Les « éditorialistes toutologues » de nos chaînes de télévision et de radio, actifs également dans la presse écrite, en étaient babas dimanche soir. Malgré leur soutien indéfectible depuis des mois et des mois, les partis godillots du Président n’ont pas eu la majorité absolue à l’Assemblée nationale.
Et de s’extasier sur le fait que l’extrême-droite (que les sondeurs n’ont pas vu venir ?) devient le premier groupe d’opposition, et que Jean-Luc Mélenchon n’a pu se faire “élire” Premier Ministre.
Certes, que le groupe majoritaire LREM, élu en 2017, a subi une défaite est incontestable. Tout comme le score de M. Macron aux Présidentielles indiquaient, au premier tour, que 80% des citoyens n’ont pas voté pour lui.

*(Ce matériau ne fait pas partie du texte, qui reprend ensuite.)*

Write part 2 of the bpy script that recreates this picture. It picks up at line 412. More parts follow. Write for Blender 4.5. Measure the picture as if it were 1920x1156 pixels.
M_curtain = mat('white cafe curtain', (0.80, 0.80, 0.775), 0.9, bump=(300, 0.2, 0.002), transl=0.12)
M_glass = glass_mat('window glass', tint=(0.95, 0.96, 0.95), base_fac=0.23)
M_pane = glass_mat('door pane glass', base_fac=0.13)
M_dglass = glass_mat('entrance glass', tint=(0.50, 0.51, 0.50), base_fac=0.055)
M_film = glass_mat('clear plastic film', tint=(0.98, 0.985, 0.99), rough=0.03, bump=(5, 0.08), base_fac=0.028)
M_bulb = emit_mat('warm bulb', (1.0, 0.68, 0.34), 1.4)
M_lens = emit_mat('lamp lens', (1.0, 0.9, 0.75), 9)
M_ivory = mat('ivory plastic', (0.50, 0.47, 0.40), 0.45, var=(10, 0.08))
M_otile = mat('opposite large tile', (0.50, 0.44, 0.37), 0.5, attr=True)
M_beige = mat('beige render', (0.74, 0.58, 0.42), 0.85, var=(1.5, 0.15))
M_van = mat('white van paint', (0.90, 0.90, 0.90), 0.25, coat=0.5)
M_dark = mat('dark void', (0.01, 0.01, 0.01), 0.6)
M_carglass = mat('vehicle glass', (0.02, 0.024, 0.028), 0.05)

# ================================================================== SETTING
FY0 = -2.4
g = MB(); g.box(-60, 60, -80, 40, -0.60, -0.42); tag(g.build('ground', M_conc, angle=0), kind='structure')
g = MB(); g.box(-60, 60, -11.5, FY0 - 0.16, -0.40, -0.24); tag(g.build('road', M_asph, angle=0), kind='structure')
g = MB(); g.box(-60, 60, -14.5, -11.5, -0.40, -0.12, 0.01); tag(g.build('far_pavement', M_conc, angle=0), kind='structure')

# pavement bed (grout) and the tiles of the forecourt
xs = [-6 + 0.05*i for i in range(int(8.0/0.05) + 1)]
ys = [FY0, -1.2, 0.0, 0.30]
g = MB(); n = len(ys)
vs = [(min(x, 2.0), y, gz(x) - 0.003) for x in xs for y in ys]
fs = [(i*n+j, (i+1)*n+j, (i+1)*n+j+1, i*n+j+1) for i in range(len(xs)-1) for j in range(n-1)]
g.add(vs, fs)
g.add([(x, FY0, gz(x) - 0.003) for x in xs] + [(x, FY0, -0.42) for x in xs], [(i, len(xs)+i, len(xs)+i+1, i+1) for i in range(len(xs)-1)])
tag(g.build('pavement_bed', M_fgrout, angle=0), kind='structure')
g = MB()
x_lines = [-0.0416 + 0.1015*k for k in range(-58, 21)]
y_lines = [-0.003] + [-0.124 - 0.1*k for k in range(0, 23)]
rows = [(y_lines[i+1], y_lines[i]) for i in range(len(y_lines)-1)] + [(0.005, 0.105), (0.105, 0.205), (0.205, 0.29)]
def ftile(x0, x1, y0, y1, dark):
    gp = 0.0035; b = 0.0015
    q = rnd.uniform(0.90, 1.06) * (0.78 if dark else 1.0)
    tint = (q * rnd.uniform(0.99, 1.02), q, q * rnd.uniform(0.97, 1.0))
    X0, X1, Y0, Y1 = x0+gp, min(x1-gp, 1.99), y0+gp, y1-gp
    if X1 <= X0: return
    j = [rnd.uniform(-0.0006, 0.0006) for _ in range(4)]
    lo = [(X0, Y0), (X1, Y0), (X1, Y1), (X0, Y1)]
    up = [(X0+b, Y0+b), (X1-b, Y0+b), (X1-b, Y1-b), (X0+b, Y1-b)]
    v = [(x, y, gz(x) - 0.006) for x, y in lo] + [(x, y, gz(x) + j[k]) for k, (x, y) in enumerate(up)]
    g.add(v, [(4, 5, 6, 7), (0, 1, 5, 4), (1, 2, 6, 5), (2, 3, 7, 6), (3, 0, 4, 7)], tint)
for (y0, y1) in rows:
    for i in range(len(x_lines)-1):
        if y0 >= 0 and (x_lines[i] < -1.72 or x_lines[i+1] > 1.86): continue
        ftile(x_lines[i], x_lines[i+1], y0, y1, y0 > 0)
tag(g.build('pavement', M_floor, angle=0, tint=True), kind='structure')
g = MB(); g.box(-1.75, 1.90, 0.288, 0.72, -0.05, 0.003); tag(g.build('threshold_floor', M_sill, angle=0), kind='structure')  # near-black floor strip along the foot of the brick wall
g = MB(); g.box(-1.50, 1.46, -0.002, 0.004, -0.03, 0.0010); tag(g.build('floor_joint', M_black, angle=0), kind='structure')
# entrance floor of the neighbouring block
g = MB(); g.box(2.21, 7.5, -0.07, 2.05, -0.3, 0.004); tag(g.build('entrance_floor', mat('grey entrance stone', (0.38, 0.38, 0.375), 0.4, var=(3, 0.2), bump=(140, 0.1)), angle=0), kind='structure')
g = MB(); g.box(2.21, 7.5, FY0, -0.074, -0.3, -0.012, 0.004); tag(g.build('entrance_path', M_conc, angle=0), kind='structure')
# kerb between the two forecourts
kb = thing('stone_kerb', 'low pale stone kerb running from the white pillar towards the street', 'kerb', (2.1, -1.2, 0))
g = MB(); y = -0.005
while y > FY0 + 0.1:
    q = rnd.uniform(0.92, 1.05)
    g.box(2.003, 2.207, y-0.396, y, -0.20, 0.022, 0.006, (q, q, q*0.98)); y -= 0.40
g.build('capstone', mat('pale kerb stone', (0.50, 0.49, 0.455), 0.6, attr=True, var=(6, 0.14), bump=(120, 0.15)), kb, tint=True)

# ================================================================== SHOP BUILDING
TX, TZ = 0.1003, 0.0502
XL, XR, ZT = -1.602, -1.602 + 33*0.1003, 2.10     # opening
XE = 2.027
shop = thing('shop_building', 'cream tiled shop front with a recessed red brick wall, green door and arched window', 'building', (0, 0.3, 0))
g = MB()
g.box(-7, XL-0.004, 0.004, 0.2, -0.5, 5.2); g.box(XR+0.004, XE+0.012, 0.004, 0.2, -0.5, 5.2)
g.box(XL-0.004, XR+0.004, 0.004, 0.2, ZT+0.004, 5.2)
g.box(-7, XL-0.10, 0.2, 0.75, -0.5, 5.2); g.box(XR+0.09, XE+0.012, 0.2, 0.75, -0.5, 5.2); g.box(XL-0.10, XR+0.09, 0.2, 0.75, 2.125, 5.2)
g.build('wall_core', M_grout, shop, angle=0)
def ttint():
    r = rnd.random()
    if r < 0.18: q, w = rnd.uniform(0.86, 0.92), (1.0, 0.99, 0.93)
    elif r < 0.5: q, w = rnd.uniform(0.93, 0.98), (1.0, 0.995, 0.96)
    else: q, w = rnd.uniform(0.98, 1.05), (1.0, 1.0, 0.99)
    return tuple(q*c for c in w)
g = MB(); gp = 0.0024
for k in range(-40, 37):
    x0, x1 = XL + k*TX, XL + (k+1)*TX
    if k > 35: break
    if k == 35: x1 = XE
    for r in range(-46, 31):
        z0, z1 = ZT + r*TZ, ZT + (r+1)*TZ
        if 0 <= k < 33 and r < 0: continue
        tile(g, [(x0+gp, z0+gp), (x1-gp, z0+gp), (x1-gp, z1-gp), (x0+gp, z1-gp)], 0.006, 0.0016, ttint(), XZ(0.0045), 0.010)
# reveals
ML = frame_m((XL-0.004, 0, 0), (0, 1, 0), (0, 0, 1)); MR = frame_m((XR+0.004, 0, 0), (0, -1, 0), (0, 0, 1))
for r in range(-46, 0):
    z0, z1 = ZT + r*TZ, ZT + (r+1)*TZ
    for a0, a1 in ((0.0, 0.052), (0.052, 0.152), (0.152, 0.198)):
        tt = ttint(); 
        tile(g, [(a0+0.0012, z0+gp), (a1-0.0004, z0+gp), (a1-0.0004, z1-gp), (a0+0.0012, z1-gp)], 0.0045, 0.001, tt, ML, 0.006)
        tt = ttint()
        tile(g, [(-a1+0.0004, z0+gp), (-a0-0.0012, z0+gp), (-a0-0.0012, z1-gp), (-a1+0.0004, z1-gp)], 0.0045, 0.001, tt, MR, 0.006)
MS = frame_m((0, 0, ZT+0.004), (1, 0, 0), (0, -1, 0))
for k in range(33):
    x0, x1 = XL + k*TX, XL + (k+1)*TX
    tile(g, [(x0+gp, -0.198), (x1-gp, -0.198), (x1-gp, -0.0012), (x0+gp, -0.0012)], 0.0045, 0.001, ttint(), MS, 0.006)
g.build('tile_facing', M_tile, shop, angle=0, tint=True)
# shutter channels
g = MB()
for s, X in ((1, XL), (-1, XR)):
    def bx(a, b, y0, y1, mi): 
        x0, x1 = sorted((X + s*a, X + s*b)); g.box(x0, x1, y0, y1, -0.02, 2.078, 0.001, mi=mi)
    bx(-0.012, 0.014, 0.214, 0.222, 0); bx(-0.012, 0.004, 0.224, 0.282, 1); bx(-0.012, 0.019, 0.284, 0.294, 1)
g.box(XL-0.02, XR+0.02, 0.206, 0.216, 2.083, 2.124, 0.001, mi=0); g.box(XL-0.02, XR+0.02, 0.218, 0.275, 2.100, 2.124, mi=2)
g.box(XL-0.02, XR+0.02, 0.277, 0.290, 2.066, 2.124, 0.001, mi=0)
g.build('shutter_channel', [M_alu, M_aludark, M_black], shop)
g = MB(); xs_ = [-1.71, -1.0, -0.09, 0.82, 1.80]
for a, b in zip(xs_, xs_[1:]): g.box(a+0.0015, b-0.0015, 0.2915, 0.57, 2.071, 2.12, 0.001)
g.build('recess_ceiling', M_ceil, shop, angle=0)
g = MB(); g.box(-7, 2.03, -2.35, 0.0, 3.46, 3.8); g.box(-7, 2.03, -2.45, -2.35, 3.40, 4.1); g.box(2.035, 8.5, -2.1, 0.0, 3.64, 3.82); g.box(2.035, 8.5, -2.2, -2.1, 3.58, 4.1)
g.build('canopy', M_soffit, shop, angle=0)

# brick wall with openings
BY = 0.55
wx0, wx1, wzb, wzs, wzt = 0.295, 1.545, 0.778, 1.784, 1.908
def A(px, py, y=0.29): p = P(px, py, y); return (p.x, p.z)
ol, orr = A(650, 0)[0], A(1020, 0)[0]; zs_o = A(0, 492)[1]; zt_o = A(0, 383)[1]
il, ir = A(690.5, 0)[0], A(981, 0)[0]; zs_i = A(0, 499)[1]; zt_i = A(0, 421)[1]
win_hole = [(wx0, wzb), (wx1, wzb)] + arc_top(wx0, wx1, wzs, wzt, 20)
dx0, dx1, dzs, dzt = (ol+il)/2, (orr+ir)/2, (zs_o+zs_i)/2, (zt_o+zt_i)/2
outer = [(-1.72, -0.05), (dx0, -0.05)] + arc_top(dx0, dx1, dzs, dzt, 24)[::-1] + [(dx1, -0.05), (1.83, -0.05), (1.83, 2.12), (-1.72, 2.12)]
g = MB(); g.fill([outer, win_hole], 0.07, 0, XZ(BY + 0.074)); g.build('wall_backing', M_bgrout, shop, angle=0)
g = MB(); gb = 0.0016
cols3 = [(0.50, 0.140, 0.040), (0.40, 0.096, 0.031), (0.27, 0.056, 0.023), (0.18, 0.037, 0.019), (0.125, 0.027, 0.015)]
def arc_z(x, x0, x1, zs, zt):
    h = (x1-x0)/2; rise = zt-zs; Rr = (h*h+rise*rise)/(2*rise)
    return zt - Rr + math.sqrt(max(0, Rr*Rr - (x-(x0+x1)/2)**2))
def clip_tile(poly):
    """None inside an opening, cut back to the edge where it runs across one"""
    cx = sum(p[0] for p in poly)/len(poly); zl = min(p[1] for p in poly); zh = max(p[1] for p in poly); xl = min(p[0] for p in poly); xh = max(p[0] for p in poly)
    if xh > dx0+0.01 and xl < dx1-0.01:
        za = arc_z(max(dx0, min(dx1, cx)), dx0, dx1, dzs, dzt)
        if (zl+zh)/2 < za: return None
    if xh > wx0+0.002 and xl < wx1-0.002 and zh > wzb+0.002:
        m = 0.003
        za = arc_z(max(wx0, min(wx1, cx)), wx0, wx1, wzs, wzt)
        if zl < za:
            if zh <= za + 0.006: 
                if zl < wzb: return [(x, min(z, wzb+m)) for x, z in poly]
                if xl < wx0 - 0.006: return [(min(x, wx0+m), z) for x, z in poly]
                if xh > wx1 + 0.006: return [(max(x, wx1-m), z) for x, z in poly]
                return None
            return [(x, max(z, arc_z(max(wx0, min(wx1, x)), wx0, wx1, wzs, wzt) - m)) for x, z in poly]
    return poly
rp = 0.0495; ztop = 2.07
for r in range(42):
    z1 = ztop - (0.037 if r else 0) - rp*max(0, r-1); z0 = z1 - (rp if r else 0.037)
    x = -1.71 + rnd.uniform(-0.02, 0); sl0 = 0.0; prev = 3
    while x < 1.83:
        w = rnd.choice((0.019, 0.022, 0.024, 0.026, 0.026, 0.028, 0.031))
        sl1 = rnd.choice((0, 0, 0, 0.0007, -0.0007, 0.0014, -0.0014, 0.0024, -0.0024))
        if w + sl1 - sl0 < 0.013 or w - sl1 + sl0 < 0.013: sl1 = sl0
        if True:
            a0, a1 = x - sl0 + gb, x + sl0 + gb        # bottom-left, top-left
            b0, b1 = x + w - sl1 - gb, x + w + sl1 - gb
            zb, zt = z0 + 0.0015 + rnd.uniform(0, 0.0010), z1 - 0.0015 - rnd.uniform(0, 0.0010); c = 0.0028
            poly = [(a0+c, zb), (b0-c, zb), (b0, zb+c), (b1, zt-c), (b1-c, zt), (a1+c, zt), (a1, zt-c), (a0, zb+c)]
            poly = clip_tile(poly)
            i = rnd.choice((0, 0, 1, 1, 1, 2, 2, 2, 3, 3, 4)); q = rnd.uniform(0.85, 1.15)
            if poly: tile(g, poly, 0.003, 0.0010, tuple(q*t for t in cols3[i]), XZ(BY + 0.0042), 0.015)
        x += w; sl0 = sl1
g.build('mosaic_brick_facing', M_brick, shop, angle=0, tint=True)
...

Oui, le système Macron a du plomb dans l’aile… On pleure évidemment sur ces gentils marcheurs qui retournent là d’où ils n’auraient jamais dû sortir. Quelques arrogants et donneurs de leçons de moins ne fera pas de mal… Il en reste encore assez.
Mais est-ce que cela signifie que M. Macron ne pourra pas appliquer sa politique qu’il a esquissé dans son programme ? Bien au contraire, il aura une majorité encore plus importante, car l’Assemblée nationale s’est nettement droitisée après cette élection, à l’image de notre pays…
L’ultra-libéralisme ultra-majoritaire au Parlement
Quand on additionne le nombre de siège de ceux qui se réclament défenseur de l’économie de marché, bref du système capitaliste, on arrive à… 395 sièges au moins. Auxquels je n’ajoute pas les socialistes chancelants et les Verts déjà trop mûrs virant orange…
Il est évident que M. Macron trouvera une large majorité pour la réforme des retraites, et de quoi imposer un départ à 65 ans et tout le reste… Idem sur le pouvoir d’achat dont le projet n’est pas d’augmenter les salaires mais sa philosophie est plutôt la réduction des charges… ce qui mettra tout le système social en difficulté puisqu’il manquera de ressources.
Il saura trouver une majorité pour supprimer la redevance TV qui va conduire le service public radio-télévisée à ne plus avoir les moyens d’assumer ses tâches et il faudra, tôt ou tard, le réduire… Les amis Bolloré et Arnaud du Président, par ailleurs grands proprios de divers médias, se frottent déjà les mains…
Oui, cela sera sûrement moins aisé. Non pas pour des raisons d’oppositions à ces mesures, mais parce qu’il faudra y mettre le prix pour obtenir les voix : les Républicains souhaiteront aggraver encore les textes et monnaieront de diverses manières leur ralliement… Même le RN sera une opposition de façade, actant un jeu de rôle, pour donner l’illusion d’un affrontement sanglant au sein de la droite.
Je prends le pari que la prochaine loi macroniste pour élargir la « légitime défense » de la police lors d’un regard oblique d’un passant, sera soutenue massivement par le RN… Ou vice-versa !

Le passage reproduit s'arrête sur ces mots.